America’s current drone policy, she said, was like “choosing to win the battle at the cost of the war. These are battles. You get one terrorist, two terrorists, fine. But are you winning the war?”

Instead of rejecting the US policy, the foreign minister asked the Americans to work with Pakistan to find a way out.

“We must find a way how to handle this,” she said.

Talking about the negative effects of the drone attack, the foreign minister noted that suicide attacks which were virtually unknown in Pakistan multiplied rapidly when Americans started using drones in Fata.

In her speech to the think-tank, Ms Khar said Pakistan regarded Kabul as the most important capital in the world and recognised India as equally important.
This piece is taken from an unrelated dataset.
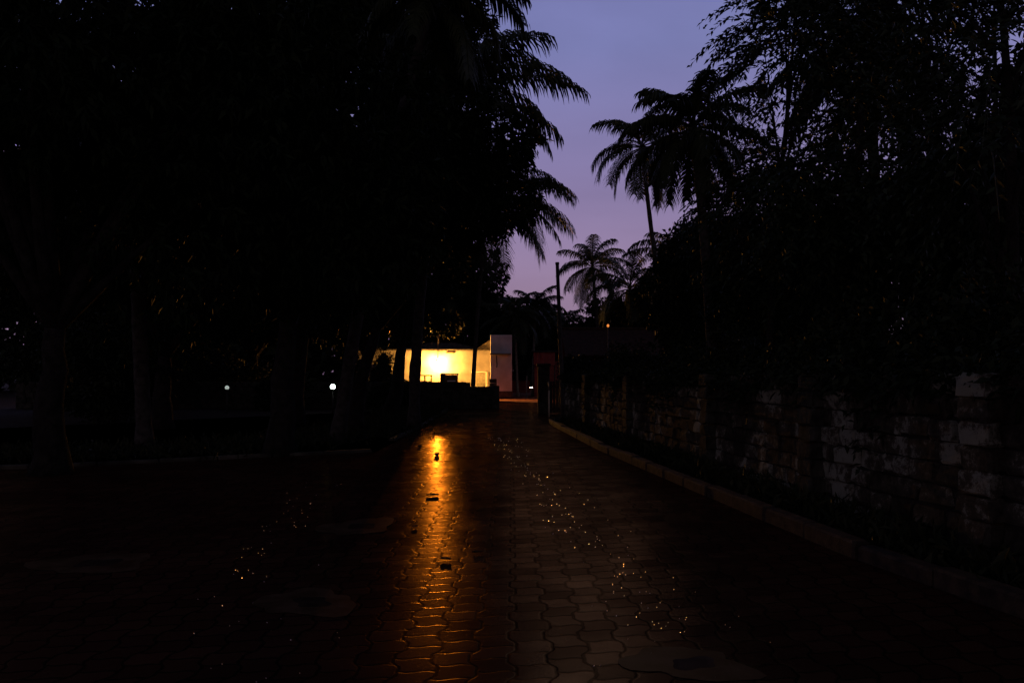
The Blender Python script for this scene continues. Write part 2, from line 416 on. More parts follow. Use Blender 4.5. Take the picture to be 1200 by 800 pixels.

That “the most important capital in the world is Kabul … is now an article of faith in Pakistan”, she said, “the national consensus across political parties in Pakistan today is that Afghanistan deserves the same dignity and respect that Pakistan expects from other countries for itself.”

Ms Khar said the best way for Pakistan to express its respect for Afghanistan was to be a partner to whichever government the Afghan people chose.

“We have been investing in a programme of trust and confidence building that has seen a dramatic improvement in our relationship with not only the Afghan government, but also the political opposition,” she said.

“We are walking the talk. We have no favourites in Afghanistan. We are interested in brotherhood with the entire Afghan nation.”

The change in Pakistan’s Afghan policy, she said, was not only paying dividends today, but would pay dividends far into the future as well.

The foreign minister said India was equally important for Pakistan, but instead of waiting for resolving complex issues like Kashmir before normalising ties, the government believed in engaging India first.

By encouraging trade with India, she said, the government was trying to create a stake in peace so that both countries have economic interests in peace as well.

The government was now using “the vastly untapped potential of trade and people-to-people contacts” for improving ties with India, she said.

“Trade and commerce will enhance economic opportunities for our people, and help expand and deepen the stakes, and create a set of interdependencies that will raise the cost of conflict,” she said.